Given information:
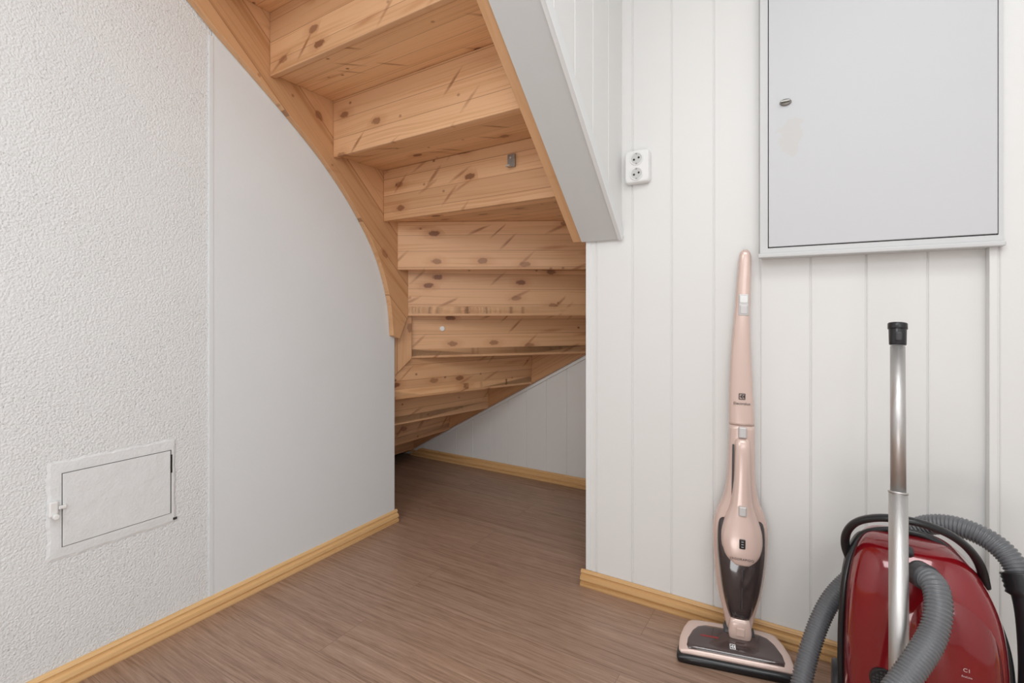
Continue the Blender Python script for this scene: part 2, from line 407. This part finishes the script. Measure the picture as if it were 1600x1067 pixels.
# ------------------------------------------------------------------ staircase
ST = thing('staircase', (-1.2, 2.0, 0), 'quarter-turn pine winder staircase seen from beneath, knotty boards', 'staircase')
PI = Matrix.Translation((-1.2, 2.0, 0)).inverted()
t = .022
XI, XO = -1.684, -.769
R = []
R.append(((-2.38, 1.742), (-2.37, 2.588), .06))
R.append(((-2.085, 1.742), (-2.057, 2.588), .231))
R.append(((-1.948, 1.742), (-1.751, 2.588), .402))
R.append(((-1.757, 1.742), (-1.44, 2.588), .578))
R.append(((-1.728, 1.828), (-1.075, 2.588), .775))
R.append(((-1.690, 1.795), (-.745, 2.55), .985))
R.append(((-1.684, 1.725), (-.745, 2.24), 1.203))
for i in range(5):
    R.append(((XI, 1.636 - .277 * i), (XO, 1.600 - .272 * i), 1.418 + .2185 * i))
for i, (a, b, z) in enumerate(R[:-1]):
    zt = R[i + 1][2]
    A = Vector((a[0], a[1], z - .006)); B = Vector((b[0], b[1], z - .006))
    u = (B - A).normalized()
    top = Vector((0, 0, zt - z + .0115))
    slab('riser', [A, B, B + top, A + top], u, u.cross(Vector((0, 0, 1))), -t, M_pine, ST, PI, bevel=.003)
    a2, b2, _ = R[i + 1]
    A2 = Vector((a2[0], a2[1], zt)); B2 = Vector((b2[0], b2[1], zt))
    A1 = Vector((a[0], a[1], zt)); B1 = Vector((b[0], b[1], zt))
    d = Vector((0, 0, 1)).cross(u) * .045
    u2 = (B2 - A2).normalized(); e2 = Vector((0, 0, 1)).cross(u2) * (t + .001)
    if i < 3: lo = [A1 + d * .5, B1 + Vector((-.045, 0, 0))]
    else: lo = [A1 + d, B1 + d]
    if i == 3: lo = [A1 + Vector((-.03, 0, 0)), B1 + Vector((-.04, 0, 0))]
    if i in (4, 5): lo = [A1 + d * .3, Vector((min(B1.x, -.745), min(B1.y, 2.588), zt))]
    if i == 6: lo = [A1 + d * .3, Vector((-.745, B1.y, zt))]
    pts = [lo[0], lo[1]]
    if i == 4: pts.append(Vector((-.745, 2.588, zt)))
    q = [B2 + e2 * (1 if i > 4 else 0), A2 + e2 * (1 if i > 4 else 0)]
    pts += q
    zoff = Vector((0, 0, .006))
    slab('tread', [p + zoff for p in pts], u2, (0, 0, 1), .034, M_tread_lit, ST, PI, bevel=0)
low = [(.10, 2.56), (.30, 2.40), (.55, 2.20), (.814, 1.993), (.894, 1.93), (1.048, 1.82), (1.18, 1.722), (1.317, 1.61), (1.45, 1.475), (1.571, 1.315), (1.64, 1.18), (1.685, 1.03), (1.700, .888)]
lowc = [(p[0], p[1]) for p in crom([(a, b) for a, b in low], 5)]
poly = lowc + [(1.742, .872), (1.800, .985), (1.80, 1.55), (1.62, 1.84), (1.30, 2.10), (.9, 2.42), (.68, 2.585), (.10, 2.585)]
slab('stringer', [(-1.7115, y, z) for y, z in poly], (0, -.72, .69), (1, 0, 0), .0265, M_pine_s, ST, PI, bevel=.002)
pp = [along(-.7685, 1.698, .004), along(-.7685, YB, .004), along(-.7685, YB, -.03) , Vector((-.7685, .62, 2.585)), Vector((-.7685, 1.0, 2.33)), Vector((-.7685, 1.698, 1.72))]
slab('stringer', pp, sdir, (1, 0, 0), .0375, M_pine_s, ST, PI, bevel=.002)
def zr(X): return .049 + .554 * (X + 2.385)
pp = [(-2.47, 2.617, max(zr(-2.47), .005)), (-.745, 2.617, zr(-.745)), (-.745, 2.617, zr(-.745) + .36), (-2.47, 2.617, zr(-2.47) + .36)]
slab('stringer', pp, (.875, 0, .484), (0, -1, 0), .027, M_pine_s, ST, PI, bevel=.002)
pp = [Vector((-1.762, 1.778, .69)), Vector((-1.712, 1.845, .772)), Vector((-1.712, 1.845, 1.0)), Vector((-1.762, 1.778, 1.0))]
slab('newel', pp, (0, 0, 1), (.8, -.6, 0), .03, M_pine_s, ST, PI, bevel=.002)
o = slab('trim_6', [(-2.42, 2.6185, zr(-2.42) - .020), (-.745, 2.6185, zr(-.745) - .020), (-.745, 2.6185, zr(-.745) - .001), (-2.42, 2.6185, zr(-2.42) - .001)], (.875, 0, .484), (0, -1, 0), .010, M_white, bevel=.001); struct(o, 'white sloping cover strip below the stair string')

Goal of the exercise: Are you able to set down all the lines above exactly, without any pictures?

Answer:
Continue the Blender Python script for this scene: part 2, from line 407. This part finishes the script. Measure the picture as if it were 1600x1067 pixels.
# ------------------------------------------------------------------ staircase
ST = thing('staircase', (-1.2, 2.0, 0), 'quarter-turn pine winder staircase seen from beneath, knotty boards', 'staircase')
PI = Matrix.Translation((-1.2, 2.0, 0)).inverted()
t = .022
XI, XO = -1.684, -.769
R = []
R.append(((-2.38, 1.742), (-2.37, 2.588), .06))
R.append(((-2.085, 1.742), (-2.057, 2.588), .231))
R.append(((-1.948, 1.742), (-1.751, 2.588), .402))
R.append(((-1.757, 1.742), (-1.44, 2.588), .578))
R.append(((-1.728, 1.828), (-1.075, 2.588), .775))
R.append(((-1.690, 1.795), (-.745, 2.55), .985))
R.append(((-1.684, 1.725), (-.745, 2.24), 1.203))
for i in range(5):
    R.append(((XI, 1.636 - .277 * i), (XO, 1.600 - .272 * i), 1.418 + .2185 * i))
for i, (a, b, z) in enumerate(R[:-1]):
    zt = R[i + 1][2]
    A = Vector((a[0], a[1], z - .006)); B = Vector((b[0], b[1], z - .006))
    u = (B - A).normalized()
    top = Vector((0, 0, zt - z + .0115))
    slab('riser', [A, B, B + top, A + top], u, u.cross(Vector((0, 0, 1))), -t, M_pine, ST, PI, bevel=.003)
    a2, b2, _ = R[i + 1]
    A2 = Vector((a2[0], a2[1], zt)); B2 = Vector((b2[0], b2[1], zt))
    A1 = Vector((a[0], a[1], zt)); B1 = Vector((b[0], b[1], zt))
    d = Vector((0, 0, 1)).cross(u) * .045
    u2 = (B2 - A2).normalized(); e2 = Vector((0, 0, 1)).cross(u2) * (t + .001)
    if i < 3: lo = [A1 + d * .5, B1 + Vector((-.045, 0, 0))]
    else: lo = [A1 + d, B1 + d]
    if i == 3: lo = [A1 + Vector((-.03, 0, 0)), B1 + Vector((-.04, 0, 0))]
    if i in (4, 5): lo = [A1 + d * .3, Vector((min(B1.x, -.745), min(B1.y, 2.588), zt))]
    if i == 6: lo = [A1 + d * .3, Vector((-.745, B1.y, zt))]
    pts = [lo[0], lo[1]]
    if i == 4: pts.append(Vector((-.745, 2.588, zt)))
    q = [B2 + e2 * (1 if i > 4 else 0), A2 + e2 * (1 if i > 4 else 0)]
    pts += q
    zoff = Vector((0, 0, .006))
    slab('tread', [p + zoff for p in pts], u2, (0, 0, 1), .034, M_tread_lit, ST, PI, bevel=0)
low = [(.10, 2.56), (.30, 2.40), (.55, 2.20), (.814, 1.993), (.894, 1.93), (1.048, 1.82), (1.18, 1.722), (1.317, 1.61), (1.45, 1.475), (1.571, 1.315), (1.64, 1.18), (1.685, 1.03), (1.700, .888)]
lowc = [(p[0], p[1]) for p in crom([(a, b) for a, b in low], 5)]
poly = lowc + [(1.742, .872), (1.800, .985), (1.80, 1.55), (1.62, 1.84), (1.30, 2.10), (.9, 2.42), (.68, 2.585), (.10, 2.585)]
slab('stringer', [(-1.7115, y, z) for y, z in poly], (0, -.72, .69), (1, 0, 0), .0265, M_pine_s, ST, PI, bevel=.002)
pp = [along(-.7685, 1.698, .004), along(-.7685, YB, .004), along(-.7685, YB, -.03) , Vector((-.7685, .62, 2.585)), Vector((-.7685, 1.0, 2.33)), Vector((-.7685, 1.698, 1.72))]
slab('stringer', pp, sdir, (1, 0, 0), .0375, M_pine_s, ST, PI, bevel=.002)
def zr(X): return .049 + .554 * (X + 2.385)
pp = [(-2.47, 2.617, max(zr(-2.47), .005)), (-.745, 2.617, zr(-.745)), (-.745, 2.617, zr(-.745) + .36), (-2.47, 2.617, zr(-2.47) + .36)]
slab('stringer', pp, (.875, 0, .484), (0, -1, 0), .027, M_pine_s, ST, PI, bevel=.002)
pp = [Vector((-1.762, 1.778, .69)), Vector((-1.712, 1.845, .772)), Vector((-1.712, 1.845, 1.0)), Vector((-1.762, 1.778, 1.0))]
slab('newel', pp, (0, 0, 1), (.8, -.6, 0), .03, M_pine_s, ST, PI, bevel=.002)
o = slab('trim_6', [(-2.42, 2.6185, zr(-2.42) - .020), (-.745, 2.6185, zr(-.745) - .020), (-.745, 2.6185, zr(-.745) - .001), (-2.42, 2.6185, zr(-2.42) - .001)], (.875, 0, .484), (0, -1, 0), .010, M_white, bevel=.001); struct(o, 'white sloping cover strip below the stair string')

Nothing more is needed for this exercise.